Do forgive me for being tardy with this post, but I thought I ought to include it for completness' sake :-)
In Act IV Scene ii, Sir Anthony begins to sing Youth's the Season from John Gay’s famous work, The Beggar's Opera.
In The Beggar's Opera this song is actually sung by the highwayman, Macheath, surrounded by a chorus of his whores.
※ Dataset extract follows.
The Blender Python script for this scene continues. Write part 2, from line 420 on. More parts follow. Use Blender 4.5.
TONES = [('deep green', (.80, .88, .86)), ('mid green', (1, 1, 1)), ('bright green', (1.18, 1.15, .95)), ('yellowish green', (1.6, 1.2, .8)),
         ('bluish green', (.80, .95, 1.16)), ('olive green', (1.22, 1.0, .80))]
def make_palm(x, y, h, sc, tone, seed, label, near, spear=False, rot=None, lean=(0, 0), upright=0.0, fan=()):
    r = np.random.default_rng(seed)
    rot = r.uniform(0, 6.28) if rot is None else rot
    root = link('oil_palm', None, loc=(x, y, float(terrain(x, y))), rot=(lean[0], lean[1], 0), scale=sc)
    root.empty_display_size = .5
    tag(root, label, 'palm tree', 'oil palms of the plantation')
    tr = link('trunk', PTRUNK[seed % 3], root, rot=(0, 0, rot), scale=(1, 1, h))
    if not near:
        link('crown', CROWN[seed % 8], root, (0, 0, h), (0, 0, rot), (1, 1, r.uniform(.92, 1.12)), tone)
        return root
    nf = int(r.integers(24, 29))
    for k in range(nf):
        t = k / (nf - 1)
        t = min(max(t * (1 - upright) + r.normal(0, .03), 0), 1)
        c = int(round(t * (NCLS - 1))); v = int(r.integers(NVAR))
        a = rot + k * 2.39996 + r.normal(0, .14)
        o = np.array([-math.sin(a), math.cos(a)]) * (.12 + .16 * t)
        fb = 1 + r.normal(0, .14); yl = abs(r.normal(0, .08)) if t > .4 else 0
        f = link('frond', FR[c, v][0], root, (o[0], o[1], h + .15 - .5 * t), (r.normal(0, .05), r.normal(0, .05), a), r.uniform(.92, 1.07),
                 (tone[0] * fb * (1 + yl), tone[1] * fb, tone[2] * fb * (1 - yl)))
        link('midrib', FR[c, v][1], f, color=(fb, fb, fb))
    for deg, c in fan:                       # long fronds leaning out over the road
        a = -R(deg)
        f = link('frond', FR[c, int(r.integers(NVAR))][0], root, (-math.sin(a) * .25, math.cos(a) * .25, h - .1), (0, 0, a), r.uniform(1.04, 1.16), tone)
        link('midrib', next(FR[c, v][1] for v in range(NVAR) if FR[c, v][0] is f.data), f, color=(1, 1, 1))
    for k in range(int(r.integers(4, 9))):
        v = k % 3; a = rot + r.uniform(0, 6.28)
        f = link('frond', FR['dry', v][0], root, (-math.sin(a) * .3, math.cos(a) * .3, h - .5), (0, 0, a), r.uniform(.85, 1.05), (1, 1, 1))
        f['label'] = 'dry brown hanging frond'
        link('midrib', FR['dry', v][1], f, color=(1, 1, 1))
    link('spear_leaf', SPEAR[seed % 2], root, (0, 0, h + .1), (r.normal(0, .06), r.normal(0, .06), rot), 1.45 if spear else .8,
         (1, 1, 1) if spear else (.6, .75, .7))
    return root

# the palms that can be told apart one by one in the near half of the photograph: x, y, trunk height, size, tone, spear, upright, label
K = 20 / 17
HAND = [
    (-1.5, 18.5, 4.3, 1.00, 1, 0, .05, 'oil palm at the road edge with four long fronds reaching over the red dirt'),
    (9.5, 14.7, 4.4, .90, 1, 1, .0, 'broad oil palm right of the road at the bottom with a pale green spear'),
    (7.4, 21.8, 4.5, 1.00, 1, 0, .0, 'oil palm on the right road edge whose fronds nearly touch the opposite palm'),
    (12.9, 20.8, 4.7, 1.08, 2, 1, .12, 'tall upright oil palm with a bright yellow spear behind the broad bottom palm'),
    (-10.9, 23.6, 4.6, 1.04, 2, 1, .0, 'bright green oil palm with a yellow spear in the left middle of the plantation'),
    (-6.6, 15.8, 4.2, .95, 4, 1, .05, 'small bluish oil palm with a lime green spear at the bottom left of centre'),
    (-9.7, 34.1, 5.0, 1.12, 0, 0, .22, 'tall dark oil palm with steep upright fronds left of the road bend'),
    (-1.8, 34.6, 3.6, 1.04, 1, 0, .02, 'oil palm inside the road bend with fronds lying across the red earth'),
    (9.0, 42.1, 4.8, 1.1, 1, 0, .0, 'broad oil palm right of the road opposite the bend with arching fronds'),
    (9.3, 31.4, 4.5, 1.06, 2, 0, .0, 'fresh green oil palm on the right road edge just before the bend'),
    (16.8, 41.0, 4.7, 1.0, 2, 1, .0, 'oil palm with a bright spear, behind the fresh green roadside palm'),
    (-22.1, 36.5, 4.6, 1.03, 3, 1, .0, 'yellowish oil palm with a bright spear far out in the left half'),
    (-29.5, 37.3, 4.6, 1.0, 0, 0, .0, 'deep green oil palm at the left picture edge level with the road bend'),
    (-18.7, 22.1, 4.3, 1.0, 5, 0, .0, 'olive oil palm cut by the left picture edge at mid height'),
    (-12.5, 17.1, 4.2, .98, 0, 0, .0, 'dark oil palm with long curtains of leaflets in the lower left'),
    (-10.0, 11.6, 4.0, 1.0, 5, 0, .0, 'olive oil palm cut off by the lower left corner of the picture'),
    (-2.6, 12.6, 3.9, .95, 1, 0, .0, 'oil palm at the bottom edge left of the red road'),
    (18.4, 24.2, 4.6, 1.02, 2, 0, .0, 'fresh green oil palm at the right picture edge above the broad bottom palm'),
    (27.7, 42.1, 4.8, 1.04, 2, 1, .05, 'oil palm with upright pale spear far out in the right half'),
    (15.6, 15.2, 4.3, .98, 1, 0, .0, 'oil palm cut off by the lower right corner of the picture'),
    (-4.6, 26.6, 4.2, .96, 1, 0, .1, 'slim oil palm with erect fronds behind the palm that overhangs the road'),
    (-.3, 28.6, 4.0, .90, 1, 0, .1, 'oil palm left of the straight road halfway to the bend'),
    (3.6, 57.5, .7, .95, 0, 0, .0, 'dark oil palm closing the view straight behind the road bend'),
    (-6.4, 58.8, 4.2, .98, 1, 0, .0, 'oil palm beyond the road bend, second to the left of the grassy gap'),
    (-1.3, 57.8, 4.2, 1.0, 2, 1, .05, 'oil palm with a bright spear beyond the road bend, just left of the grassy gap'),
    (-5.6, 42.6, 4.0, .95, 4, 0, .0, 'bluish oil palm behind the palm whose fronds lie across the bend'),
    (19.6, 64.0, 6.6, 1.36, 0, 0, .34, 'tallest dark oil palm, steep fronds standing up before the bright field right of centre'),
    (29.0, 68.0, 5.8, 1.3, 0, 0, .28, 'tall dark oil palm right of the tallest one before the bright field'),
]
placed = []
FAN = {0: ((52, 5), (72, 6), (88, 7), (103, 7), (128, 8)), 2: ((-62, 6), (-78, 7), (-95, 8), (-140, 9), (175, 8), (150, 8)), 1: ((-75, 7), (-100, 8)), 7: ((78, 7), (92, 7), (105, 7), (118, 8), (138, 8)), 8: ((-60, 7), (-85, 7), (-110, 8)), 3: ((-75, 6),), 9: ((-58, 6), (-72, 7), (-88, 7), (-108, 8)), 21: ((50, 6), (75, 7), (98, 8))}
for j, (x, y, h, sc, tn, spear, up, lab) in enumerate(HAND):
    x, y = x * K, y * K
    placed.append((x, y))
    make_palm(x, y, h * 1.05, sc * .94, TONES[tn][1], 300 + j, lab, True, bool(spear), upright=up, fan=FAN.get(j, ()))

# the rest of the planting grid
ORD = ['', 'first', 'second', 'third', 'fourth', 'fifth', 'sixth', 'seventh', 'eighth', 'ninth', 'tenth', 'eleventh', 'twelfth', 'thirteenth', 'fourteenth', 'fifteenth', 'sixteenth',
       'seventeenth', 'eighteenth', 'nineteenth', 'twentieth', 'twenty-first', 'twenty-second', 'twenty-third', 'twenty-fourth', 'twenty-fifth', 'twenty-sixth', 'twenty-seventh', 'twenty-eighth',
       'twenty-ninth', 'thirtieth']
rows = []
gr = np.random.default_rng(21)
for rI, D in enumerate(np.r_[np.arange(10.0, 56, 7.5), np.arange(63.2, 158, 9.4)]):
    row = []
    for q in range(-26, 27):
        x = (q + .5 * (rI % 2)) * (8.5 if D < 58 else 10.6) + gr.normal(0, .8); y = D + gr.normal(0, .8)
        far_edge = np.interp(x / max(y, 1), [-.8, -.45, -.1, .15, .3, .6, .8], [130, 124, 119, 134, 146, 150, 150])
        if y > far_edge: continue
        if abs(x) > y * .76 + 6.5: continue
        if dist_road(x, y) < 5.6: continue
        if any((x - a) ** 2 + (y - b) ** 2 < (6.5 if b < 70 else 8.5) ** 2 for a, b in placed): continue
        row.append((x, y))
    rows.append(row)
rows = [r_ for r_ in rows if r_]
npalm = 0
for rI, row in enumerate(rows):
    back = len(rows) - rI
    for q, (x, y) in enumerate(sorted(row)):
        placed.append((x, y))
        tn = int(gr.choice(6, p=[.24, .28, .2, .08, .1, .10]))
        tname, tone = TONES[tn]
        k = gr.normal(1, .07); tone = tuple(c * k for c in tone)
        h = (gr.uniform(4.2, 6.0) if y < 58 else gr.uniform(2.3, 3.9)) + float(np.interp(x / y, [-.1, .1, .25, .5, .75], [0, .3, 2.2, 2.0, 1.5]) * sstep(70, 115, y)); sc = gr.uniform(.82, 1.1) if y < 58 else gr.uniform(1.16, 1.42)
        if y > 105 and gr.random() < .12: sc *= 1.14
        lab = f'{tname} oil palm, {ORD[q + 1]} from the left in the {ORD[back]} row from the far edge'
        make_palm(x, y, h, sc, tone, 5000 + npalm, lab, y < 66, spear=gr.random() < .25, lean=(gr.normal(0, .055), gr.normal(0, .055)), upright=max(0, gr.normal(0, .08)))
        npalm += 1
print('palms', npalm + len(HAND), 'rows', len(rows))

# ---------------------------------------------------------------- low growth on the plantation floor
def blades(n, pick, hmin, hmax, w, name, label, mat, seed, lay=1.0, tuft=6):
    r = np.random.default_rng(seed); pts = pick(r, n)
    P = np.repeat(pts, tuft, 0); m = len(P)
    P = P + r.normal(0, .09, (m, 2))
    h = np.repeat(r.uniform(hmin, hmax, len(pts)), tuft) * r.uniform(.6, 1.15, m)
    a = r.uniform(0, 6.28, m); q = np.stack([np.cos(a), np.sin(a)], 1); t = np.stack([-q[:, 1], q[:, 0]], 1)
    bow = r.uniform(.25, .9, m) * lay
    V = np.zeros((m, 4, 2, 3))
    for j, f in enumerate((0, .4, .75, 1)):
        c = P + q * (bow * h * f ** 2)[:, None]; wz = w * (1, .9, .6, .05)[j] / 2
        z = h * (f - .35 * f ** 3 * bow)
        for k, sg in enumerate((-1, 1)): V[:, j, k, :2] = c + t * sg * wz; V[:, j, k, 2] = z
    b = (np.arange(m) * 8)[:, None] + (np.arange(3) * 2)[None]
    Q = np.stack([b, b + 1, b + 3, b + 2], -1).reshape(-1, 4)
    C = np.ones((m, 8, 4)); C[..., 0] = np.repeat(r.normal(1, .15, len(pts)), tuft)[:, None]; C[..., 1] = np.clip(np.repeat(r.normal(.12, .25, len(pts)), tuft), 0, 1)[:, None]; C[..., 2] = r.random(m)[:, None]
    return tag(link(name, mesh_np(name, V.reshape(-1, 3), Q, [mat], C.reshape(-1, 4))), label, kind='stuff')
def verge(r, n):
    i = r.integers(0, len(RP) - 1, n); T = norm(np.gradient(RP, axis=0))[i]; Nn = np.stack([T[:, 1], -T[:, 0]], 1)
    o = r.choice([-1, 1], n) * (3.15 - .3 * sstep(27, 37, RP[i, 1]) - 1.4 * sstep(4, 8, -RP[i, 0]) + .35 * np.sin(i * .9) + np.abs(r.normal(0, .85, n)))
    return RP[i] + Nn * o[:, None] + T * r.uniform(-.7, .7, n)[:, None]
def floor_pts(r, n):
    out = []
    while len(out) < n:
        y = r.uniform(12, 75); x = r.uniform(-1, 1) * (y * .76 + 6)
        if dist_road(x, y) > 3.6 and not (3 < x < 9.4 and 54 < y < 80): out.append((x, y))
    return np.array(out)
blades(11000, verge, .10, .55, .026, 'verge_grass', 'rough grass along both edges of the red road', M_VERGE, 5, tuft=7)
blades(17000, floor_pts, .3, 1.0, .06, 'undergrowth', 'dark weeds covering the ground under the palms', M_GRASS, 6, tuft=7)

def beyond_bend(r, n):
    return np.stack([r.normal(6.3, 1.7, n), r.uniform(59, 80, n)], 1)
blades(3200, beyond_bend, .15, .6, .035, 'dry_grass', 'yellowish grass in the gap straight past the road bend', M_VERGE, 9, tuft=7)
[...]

I'm not sure what exactly was Sheriden's intent here: but this speech by Sir Anthony combined with this song again gives me an uncomfortable feeling about Sir Anthony and his amourous feelings.
The song he sings comes from Act II.Scene iv, (Air xxii).
Here are the lyrics:
Youth's the Season made for Joys,
Love is then our Duty,
She alone who that employs,
Well deserves her Beauty.
Let's be gay,
While we may,
Beauty's a Flower, despis'd in decay.
(Chorus) Youth's the Season, &c.
Let us drink and sport to-day,
Ours is not tomorrow.
Love with Youth flies swift, away,
Age is nought but Sorrow.
Dance and sing,
Time's on the Wing,
Life never knows the return of Spring.
Just for illustrative purposes , here is a famous Hogarth painting of the principal characters in that opera, now owned by Tate Britain.
This picture depicts the climactic scene in The Beggar’s Opera, which was first performed at the Lincoln’s Inn Theatre in 1728.
Here the opera’s central character, Macheath, stands chained, under sentence of death, between his two lovers, the jailer’s daughter, Lucy Lockit, and, to the right, the lawyer’s daughter, Polly Peachum.
They in turn plead for his life. At either side of the stage Hogarth has included members of the audience, notably at the far right the Duke of Bolton, real-life lover of the actress, Lavinia Fenton
Interestingly, this is among the first known paintings ever made of an English stage performance Fenton, who played the part of Polly Peachum.